◆ WHAT YOU SHOULD DO: Print the data exactly as it is given, please.

[begin GIVEN INFORMATION]

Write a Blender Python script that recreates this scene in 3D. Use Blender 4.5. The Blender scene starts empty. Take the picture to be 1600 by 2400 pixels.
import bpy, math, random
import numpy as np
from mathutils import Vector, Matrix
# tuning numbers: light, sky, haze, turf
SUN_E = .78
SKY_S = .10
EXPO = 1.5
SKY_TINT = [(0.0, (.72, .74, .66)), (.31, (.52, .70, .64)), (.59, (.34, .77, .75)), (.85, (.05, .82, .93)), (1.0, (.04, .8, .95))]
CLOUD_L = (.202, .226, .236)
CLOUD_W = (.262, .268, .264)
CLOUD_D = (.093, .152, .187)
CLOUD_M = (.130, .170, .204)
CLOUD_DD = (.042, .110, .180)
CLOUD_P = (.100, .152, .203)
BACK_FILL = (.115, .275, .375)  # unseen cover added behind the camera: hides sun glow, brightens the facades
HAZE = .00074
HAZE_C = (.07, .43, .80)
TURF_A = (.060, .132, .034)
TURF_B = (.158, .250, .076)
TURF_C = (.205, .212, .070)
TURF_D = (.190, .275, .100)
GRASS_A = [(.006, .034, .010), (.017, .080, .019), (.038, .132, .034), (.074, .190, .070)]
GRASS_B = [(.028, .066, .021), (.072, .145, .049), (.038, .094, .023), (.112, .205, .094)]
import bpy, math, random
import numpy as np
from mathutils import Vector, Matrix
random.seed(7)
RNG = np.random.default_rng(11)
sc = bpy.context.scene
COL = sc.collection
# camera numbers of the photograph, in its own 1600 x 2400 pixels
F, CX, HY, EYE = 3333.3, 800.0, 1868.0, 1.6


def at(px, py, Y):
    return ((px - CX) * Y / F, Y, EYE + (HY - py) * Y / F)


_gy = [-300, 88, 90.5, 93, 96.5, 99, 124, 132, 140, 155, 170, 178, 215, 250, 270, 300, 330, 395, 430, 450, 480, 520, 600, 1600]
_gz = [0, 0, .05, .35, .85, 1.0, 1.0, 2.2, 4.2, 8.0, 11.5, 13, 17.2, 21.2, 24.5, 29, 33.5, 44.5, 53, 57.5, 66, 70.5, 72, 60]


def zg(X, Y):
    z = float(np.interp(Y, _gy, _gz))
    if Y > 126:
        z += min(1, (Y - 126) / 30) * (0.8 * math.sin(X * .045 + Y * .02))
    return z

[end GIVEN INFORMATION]

◆ RESPONSE TO THIS EXERCISE:
Write a Blender Python script that recreates this scene in 3D. Use Blender 4.5. The Blender scene starts empty. Take the picture to be 1600 by 2400 pixels.
import bpy, math, random
import numpy as np
from mathutils import Vector, Matrix
# tuning numbers: light, sky, haze, turf
SUN_E = .78
SKY_S = .10
EXPO = 1.5
SKY_TINT = [(0.0, (.72, .74, .66)), (.31, (.52, .70, .64)), (.59, (.34, .77, .75)), (.85, (.05, .82, .93)), (1.0, (.04, .8, .95))]
CLOUD_L = (.202, .226, .236)
CLOUD_W = (.262, .268, .264)
CLOUD_D = (.093, .152, .187)
CLOUD_M = (.130, .170, .204)
CLOUD_DD = (.042, .110, .180)
CLOUD_P = (.100, .152, .203)
BACK_FILL = (.115, .275, .375)  # unseen cover added behind the camera: hides sun glow, brightens the facades
HAZE = .00074
HAZE_C = (.07, .43, .80)
TURF_A = (.060, .132, .034)
TURF_B = (.158, .250, .076)
TURF_C = (.205, .212, .070)
TURF_D = (.190, .275, .100)
GRASS_A = [(.006, .034, .010), (.017, .080, .019), (.038, .132, .034), (.074, .190, .070)]
GRASS_B = [(.028, .066, .021), (.072, .145, .049), (.038, .094, .023), (.112, .205, .094)]
import bpy, math, random
import numpy as np
from mathutils import Vector, Matrix
random.seed(7)
RNG = np.random.default_rng(11)
sc = bpy.context.scene
COL = sc.collection
# camera numbers of the photograph, in its own 1600 x 2400 pixels
F, CX, HY, EYE = 3333.3, 800.0, 1868.0, 1.6


def at(px, py, Y):
    return ((px - CX) * Y / F, Y, EYE + (HY - py) * Y / F)


_gy = [-300, 88, 90.5, 93, 96.5, 99, 124, 132, 140, 155, 170, 178, 215, 250, 270, 300, 330, 395, 430, 450, 480, 520, 600, 1600]
_gz = [0, 0, .05, .35, .85, 1.0, 1.0, 2.2, 4.2, 8.0, 11.5, 13, 17.2, 21.2, 24.5, 29, 33.5, 44.5, 53, 57.5, 66, 70.5, 72, 60]


def zg(X, Y):
    z = float(np.interp(Y, _gy, _gz))
    if Y > 126:
        z += min(1, (Y - 126) / 30) * (0.8 * math.sin(X * .045 + Y * .02))
    return z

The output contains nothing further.